Output, word for word, every line from the start of the listing down to and including the line that contains "COL = S.collection"; include nothing else.

## begin

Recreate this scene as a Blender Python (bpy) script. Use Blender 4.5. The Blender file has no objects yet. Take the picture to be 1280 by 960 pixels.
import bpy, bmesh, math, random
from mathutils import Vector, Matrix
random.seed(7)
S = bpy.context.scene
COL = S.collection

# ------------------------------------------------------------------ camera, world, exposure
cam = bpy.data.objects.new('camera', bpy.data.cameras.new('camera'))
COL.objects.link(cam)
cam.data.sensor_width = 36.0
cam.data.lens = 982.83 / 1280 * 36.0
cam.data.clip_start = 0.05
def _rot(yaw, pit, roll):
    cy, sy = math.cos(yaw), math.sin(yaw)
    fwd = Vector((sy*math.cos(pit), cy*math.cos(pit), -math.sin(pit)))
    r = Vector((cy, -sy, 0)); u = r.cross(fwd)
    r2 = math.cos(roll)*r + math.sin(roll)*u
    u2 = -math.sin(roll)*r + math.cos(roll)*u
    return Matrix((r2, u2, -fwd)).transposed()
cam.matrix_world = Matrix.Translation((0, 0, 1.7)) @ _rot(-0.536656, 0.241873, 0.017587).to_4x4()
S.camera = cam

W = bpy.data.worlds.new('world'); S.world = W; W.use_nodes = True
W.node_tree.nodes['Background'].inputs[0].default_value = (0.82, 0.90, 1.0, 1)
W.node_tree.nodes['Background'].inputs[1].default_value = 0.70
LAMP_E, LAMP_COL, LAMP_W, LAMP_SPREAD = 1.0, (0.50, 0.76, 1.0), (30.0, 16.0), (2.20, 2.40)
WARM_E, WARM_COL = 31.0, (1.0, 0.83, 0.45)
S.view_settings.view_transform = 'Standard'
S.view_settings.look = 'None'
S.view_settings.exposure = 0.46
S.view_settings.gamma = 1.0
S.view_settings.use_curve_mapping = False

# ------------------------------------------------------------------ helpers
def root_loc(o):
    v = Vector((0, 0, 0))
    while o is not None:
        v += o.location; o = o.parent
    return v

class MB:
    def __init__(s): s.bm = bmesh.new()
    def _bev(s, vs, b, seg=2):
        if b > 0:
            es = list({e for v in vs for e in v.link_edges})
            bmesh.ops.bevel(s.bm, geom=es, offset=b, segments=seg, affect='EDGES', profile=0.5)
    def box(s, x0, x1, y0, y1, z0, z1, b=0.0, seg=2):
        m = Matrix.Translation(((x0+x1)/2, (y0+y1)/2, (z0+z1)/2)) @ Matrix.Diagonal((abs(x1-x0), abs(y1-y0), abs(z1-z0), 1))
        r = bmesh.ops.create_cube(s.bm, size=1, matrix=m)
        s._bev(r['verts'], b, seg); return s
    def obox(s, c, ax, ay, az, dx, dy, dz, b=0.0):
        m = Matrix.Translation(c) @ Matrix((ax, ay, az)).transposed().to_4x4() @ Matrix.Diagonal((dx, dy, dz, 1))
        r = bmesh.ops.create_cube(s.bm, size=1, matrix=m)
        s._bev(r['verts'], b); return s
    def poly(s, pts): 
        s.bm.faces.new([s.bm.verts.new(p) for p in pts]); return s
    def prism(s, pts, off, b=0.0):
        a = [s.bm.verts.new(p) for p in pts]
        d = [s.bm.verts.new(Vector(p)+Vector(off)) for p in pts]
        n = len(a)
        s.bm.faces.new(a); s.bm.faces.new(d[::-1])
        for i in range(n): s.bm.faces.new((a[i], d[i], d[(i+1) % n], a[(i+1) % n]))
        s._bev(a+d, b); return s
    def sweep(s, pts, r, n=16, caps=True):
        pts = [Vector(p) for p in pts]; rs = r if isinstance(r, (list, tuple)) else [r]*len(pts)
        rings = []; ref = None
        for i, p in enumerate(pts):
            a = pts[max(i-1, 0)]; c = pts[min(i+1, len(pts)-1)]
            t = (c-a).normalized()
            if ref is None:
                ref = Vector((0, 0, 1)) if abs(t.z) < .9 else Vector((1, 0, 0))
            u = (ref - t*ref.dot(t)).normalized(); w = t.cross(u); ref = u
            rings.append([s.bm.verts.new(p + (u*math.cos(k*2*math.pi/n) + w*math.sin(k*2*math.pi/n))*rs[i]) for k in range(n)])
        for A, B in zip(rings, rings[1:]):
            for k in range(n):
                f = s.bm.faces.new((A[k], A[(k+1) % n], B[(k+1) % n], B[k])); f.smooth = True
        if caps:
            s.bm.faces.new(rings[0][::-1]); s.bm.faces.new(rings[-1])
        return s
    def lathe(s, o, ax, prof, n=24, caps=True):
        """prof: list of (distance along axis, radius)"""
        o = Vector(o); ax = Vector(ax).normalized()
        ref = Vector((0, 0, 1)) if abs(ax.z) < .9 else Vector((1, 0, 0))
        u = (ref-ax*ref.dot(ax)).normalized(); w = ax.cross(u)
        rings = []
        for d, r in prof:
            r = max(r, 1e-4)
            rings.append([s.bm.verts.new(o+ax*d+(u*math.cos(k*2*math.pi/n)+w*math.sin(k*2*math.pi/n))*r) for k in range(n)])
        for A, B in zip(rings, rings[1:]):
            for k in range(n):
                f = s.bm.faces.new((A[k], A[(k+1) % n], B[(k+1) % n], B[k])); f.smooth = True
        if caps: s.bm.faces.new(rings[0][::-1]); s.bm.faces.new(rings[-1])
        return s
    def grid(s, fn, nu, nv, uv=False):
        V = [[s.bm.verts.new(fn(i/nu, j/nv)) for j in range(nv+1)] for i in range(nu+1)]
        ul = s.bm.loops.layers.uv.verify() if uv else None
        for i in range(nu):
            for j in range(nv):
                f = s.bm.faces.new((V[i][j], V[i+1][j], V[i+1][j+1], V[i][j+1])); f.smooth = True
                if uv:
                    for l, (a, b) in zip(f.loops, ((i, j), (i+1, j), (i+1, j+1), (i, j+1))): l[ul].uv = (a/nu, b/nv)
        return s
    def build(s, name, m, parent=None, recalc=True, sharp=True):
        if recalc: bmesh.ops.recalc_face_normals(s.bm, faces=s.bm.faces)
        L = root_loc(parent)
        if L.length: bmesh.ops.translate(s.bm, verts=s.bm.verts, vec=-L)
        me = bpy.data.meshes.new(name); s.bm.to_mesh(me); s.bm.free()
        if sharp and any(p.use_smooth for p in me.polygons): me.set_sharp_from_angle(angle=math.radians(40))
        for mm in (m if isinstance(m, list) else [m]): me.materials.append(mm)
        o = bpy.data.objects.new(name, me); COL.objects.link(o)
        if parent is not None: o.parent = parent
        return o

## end

TASK RESULT:
Recreate this scene as a Blender Python (bpy) script. Use Blender 4.5. The Blender file has no objects yet. Take the picture to be 1280 by 960 pixels.
import bpy, bmesh, math, random
from mathutils import Vector, Matrix
random.seed(7)
S = bpy.context.scene
COL = S.collection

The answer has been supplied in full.